INFORMATION SHOWN:
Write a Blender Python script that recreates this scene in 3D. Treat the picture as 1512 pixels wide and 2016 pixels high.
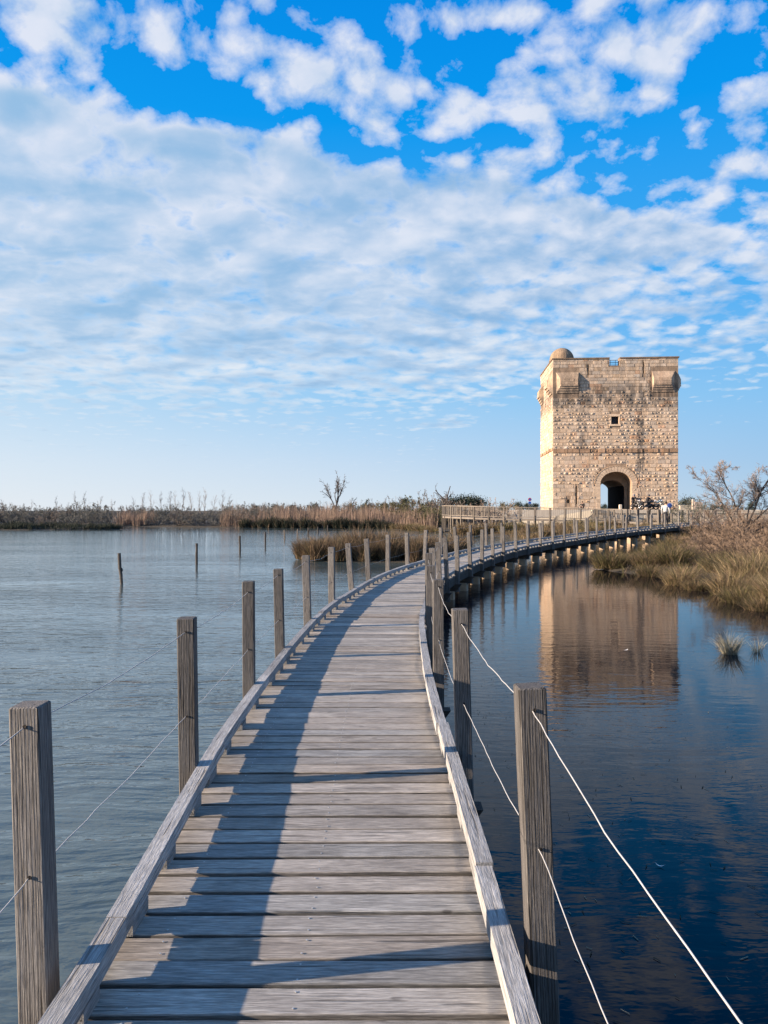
import bpy, bmesh, math, random
import numpy as np
from mathutils import Vector, Matrix, Euler
R = math.radians
for o in list(bpy.data.objects):
    bpy.data.objects.remove(o)
SC = bpy.context.scene
COL = SC.collection

# ------------------------------------------------------------------ camera
EYE = 2.2                      # eye above the water (z = 0); deck is at 0.6
cam_d = bpy.data.cameras.new('camera')
cam = bpy.data.objects.new('camera', cam_d)
COL.objects.link(cam)
cam_d.sensor_fit = 'VERTICAL'
cam_d.sensor_height = 36.0
cam_d.lens = 27.05
cam_d.clip_start = 0.05
cam_d.clip_end = 12000
cam.location = (0, 0, EYE)
cam.rotation_euler = (R(90 - 0.15), 0, 0)
SC.camera = cam

# ------------------------------------------------------------------ light
SUN_EL, SUN_AZ = R(15.0), R(10.0)        # sun stands left and a little behind the viewer
sun_dir = Vector((-math.cos(SUN_AZ) * math.cos(SUN_EL), -math.sin(SUN_AZ) * math.cos(SUN_EL), math.sin(SUN_EL)))
sl = bpy.data.lights.new('sun', 'SUN')
sl.energy = 5.0
sl.angle = R(0.5)
sl.color = (1.0, 0.80, 0.60)
so = bpy.data.objects.new('sun', sl)
COL.objects.link(so)
so.rotation_euler = sun_dir.to_track_quat('Z', 'Y').to_euler()
so.location = (-40, -10, 30)
SC.view_settings.view_transform = 'Standard'
SC.view_settings.look = 'None'
SC.view_settings.gamma = 1
SC.view_settings.use_curve_mapping = False
SC.view_settings.exposure = 1.45
SC.cycles.max_bounces = 6
SC.cycles.diffuse_bounces = 3
SC.cycles.glossy_bounces = 3
SC.cycles.transmission_bounces = 2
SC.cycles.caustics_reflective = False
SC.cycles.caustics_refractive = False
SC.cycles.sample_clamp_indirect = 4


class NT:
    """small helper round a node tree"""
    def __init__(s, tree):
        s.t = tree
        tree.nodes.clear()

    def n(s, kind, **kw):
        nd = s.t.nodes.new(kind)
        for k, v in kw.items():
            setattr(nd, k, v)
        return nd

    def put(s, sock, v):
        if v is None:
            return
        if isinstance(v, bpy.types.NodeSocket):
            s.t.links.new(v, sock)
        elif hasattr(sock, 'default_value'):
            if isinstance(v, (tuple, list)) and len(v) == 3 and len(sock.default_value) == 4:
                v = (*v, 1)
            sock.default_value = v

    def m(s, op, a, b=None, c=None, clamp=False):
        nd = s.n('ShaderNodeMath', operation=op, use_clamp=clamp)
        for i, v in enumerate((a, b, c)):
            s.put(nd.inputs[i], v)
        return nd.outputs[0]

    def vm(s, op, a, b=None, scale=None):
        nd = s.n('ShaderNodeVectorMath', operation=op)
        s.put(nd.inputs[0], a)
        s.put(nd.inputs[1], b)
        if scale is not None:
            s.put(nd.inputs['Scale'], scale)
        return nd.outputs[1] if op in ('LENGTH', 'DISTANCE', 'DOT_PRODUCT') else nd.outputs[0]

    def mix(s, f, a, b, blend='MIX'):
        nd = s.n('ShaderNodeMix', data_type='RGBA', blend_type=blend)
        s.put(nd.inputs[0], f)
        s.put(nd.inputs[6], a)
        s.put(nd.inputs[7], b)
        return nd.outputs[2]

    def ss(s, x, lo, hi, a=0.0, b=1.0, kind='SMOOTHSTEP'):
        nd = s.n('ShaderNodeMapRange', interpolation_type=kind)
        for i, v in enumerate((x, lo, hi, a, b)):
            s.put(nd.inputs[i], v)
        return nd.outputs[0]

    def noise(s, vec, scale, detail=4.0, rough=0.5, dist=0.0, dim='3D', lac=2.0):
        nd = s.n('ShaderNodeTexNoise', noise_dimensions=dim)
        s.put(nd.inputs['Vector'], vec)
        for k, v in (('Scale', scale), ('Detail', detail), ('Roughness', rough), ('Distortion', dist), ('Lacunarity', lac)):
            s.put(nd.inputs[k], v)
        return nd.outputs[0]

    def ramp(s, f, stops, kind='LINEAR'):
        nd = s.n('ShaderNodeValToRGB')
        cr = nd.color_ramp
        cr.interpolation = kind
        while len(cr.elements) < len(stops):
            cr.elements.new(0.5)
        for e, (p, c) in zip(cr.elements, stops):
            e.position = p
            e.color = (*c, 1) if len(c) == 3 else c
        s.put(nd.inputs[0], f)
        return nd.outputs[0]

    def xyz(s, v):
        nd = s.n('ShaderNodeSeparateXYZ')
        s.put(nd.inputs[0], v)
        return nd.outputs

    def comb(s, x, y, z=0.0):
        nd = s.n('ShaderNodeCombineXYZ')
        for i, v in enumerate((x, y, z)):
            s.put(nd.inputs[i], v)
        return nd.outputs[0]

    def mapping(s, v, loc=(0, 0, 0), rot=(0, 0, 0), scale=(1, 1, 1)):
        nd = s.n('ShaderNodeMapping')
        s.put(nd.inputs[0], v)
        nd.inputs[1].default_value = loc
        nd.inputs[2].default_value = rot
        nd.inputs[3].default_value = scale
        return nd.outputs[0]


# ------------------------------------------------------------------ sky: daylight sky plus one layer of broken cloud
def lin(r, g, b):
    f = lambda c: (c / 255 / 12.92) if c / 255 <= 0.04045 else ((c / 255 + 0.055) / 1.055) ** 2.4
    return (f(r), f(g), f(b))


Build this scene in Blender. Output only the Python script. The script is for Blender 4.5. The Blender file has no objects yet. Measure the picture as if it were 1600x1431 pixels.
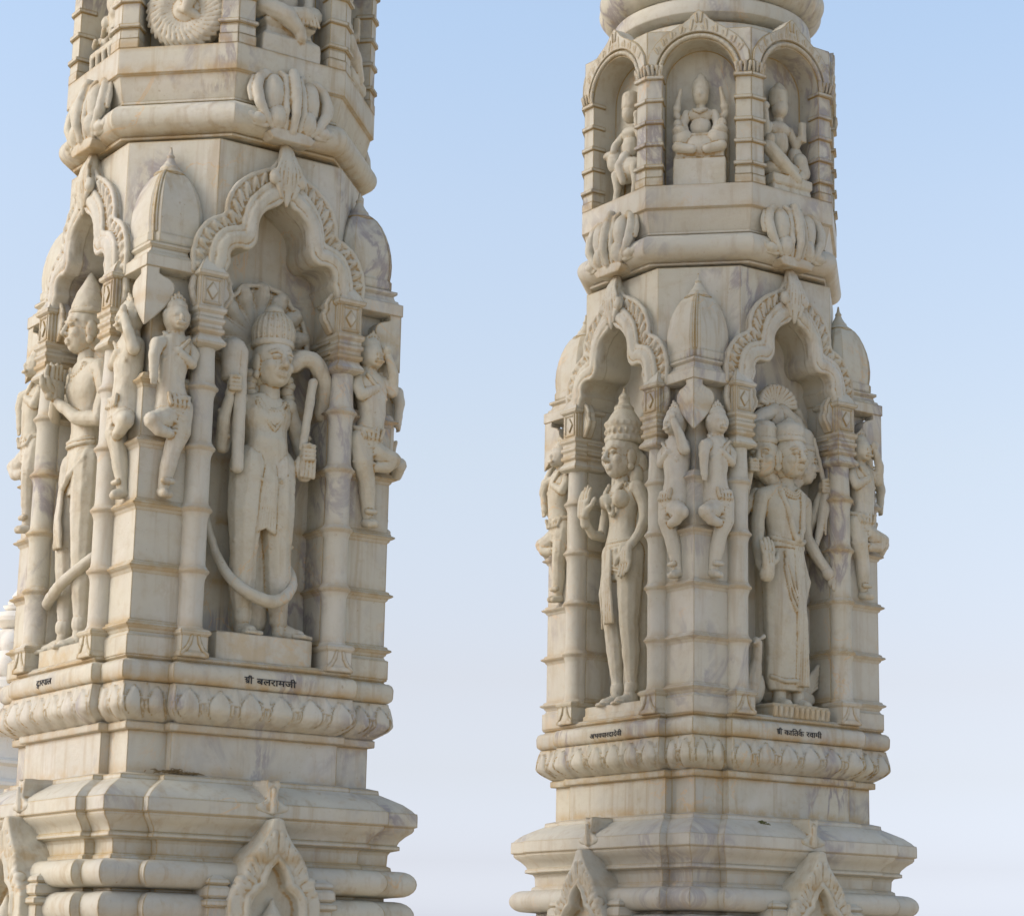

TASK STATEMENT: All records should be output exactly, with the pictures left out.

OUTPUT FOR THIS EXERCISE:
Write a Blender Python script that recreates this scene in 3D. Treat the picture as 1512 pixels wide and 2016 pixels high.
import bpy, bmesh, math, random
import numpy as np
from mathutils import Vector, Matrix, Euler
R = math.radians
for o in list(bpy.data.objects):
    bpy.data.objects.remove(o)
SC = bpy.context.scene
COL = SC.collection

# ------------------------------------------------------------------ camera
EYE = 2.2                      # eye above the water (z = 0); deck is at 0.6
cam_d = bpy.data.cameras.new('camera')
cam = bpy.data.objects.new('camera', cam_d)
COL.objects.link(cam)
cam_d.sensor_fit = 'VERTICAL'
cam_d.sensor_height = 36.0
cam_d.lens = 27.05
cam_d.clip_start = 0.05
cam_d.clip_end = 12000
cam.location = (0, 0, EYE)
cam.rotation_euler = (R(90 - 0.15), 0, 0)
SC.camera = cam

# ------------------------------------------------------------------ light
SUN_EL, SUN_AZ = R(15.0), R(10.0)        # sun stands left and a little behind the viewer
sun_dir = Vector((-math.cos(SUN_AZ) * math.cos(SUN_EL), -math.sin(SUN_AZ) * math.cos(SUN_EL), math.sin(SUN_EL)))
sl = bpy.data.lights.new('sun', 'SUN')
sl.energy = 5.0
sl.angle = R(0.5)
sl.color = (1.0, 0.80, 0.60)
so = bpy.data.objects.new('sun', sl)
COL.objects.link(so)
so.rotation_euler = sun_dir.to_track_quat('Z', 'Y').to_euler()
so.location = (-40, -10, 30)
SC.view_settings.view_transform = 'Standard'
SC.view_settings.look = 'None'
SC.view_settings.gamma = 1
SC.view_settings.use_curve_mapping = False
SC.view_settings.exposure = 1.45
SC.cycles.max_bounces = 6
SC.cycles.diffuse_bounces = 3
SC.cycles.glossy_bounces = 3
SC.cycles.transmission_bounces = 2
SC.cycles.caustics_reflective = False
SC.cycles.caustics_refractive = False
SC.cycles.sample_clamp_indirect = 4


class NT:
    """small helper round a node tree"""
    def __init__(s, tree):
        s.t = tree
        tree.nodes.clear()

    def n(s, kind, **kw):
        nd = s.t.nodes.new(kind)
        for k, v in kw.items():
            setattr(nd, k, v)
        return nd

    def put(s, sock, v):
        if v is None:
            return
        if isinstance(v, bpy.types.NodeSocket):
            s.t.links.new(v, sock)
        elif hasattr(sock, 'default_value'):
            if isinstance(v, (tuple, list)) and len(v) == 3 and len(sock.default_value) == 4:
                v = (*v, 1)
            sock.default_value = v

    def m(s, op, a, b=None, c=None, clamp=False):
        nd = s.n('ShaderNodeMath', operation=op, use_clamp=clamp)
        for i, v in enumerate((a, b, c)):
            s.put(nd.inputs[i], v)
        return nd.outputs[0]

    def vm(s, op, a, b=None, scale=None):
        nd = s.n('ShaderNodeVectorMath', operation=op)
        s.put(nd.inputs[0], a)
        s.put(nd.inputs[1], b)
        if scale is not None:
            s.put(nd.inputs['Scale'], scale)
        return nd.outputs[1] if op in ('LENGTH', 'DISTANCE', 'DOT_PRODUCT') else nd.outputs[0]

    def mix(s, f, a, b, blend='MIX'):
        nd = s.n('ShaderNodeMix', data_type='RGBA', blend_type=blend)
        s.put(nd.inputs[0], f)
        s.put(nd.inputs[6], a)
        s.put(nd.inputs[7], b)
        return nd.outputs[2]

    def ss(s, x, lo, hi, a=0.0, b=1.0, kind='SMOOTHSTEP'):
        nd = s.n('ShaderNodeMapRange', interpolation_type=kind)
        for i, v in enumerate((x, lo, hi, a, b)):
            s.put(nd.inputs[i], v)
        return nd.outputs[0]

    def noise(s, vec, scale, detail=4.0, rough=0.5, dist=0.0, dim='3D', lac=2.0):
        nd = s.n('ShaderNodeTexNoise', noise_dimensions=dim)
        s.put(nd.inputs['Vector'], vec)
        for k, v in (('Scale', scale), ('Detail', detail), ('Roughness', rough), ('Distortion', dist), ('Lacunarity', lac)):
            s.put(nd.inputs[k], v)
        return nd.outputs[0]

    def ramp(s, f, stops, kind='LINEAR'):
        nd = s.n('ShaderNodeValToRGB')
        cr = nd.color_ramp
        cr.interpolation = kind
        while len(cr.elements) < len(stops):
            cr.elements.new(0.5)
        for e, (p, c) in zip(cr.elements, stops):
            e.position = p
            e.color = (*c, 1) if len(c) == 3 else c
        s.put(nd.inputs[0], f)
        return nd.outputs[0]

    def xyz(s, v):
        nd = s.n('ShaderNodeSeparateXYZ')
        s.put(nd.inputs[0], v)
        return nd.outputs

    def comb(s, x, y, z=0.0):
        nd = s.n('ShaderNodeCombineXYZ')
        for i, v in enumerate((x, y, z)):
            s.put(nd.inputs[i], v)
        return nd.outputs[0]

    def mapping(s, v, loc=(0, 0, 0), rot=(0, 0, 0), scale=(1, 1, 1)):
        nd = s.n('ShaderNodeMapping')
        s.put(nd.inputs[0], v)
        nd.inputs[1].default_value = loc
        nd.inputs[2].default_value = rot
        nd.inputs[3].default_value = scale
        return nd.outputs[0]


# ------------------------------------------------------------------ sky: daylight sky plus one layer of broken cloud
def lin(r, g, b):
    f = lambda c: (c / 255 / 12.92) if c / 255 <= 0.04045 else ((c / 255 + 0.055) / 1.055) ** 2.4
    return (f(r), f(g), f(b))


Build this scene in Blender. Output only the Python script. The script is for Blender 4.5. The Blender file has no objects yet. Measure the picture as if it were 1600x1431 pixels.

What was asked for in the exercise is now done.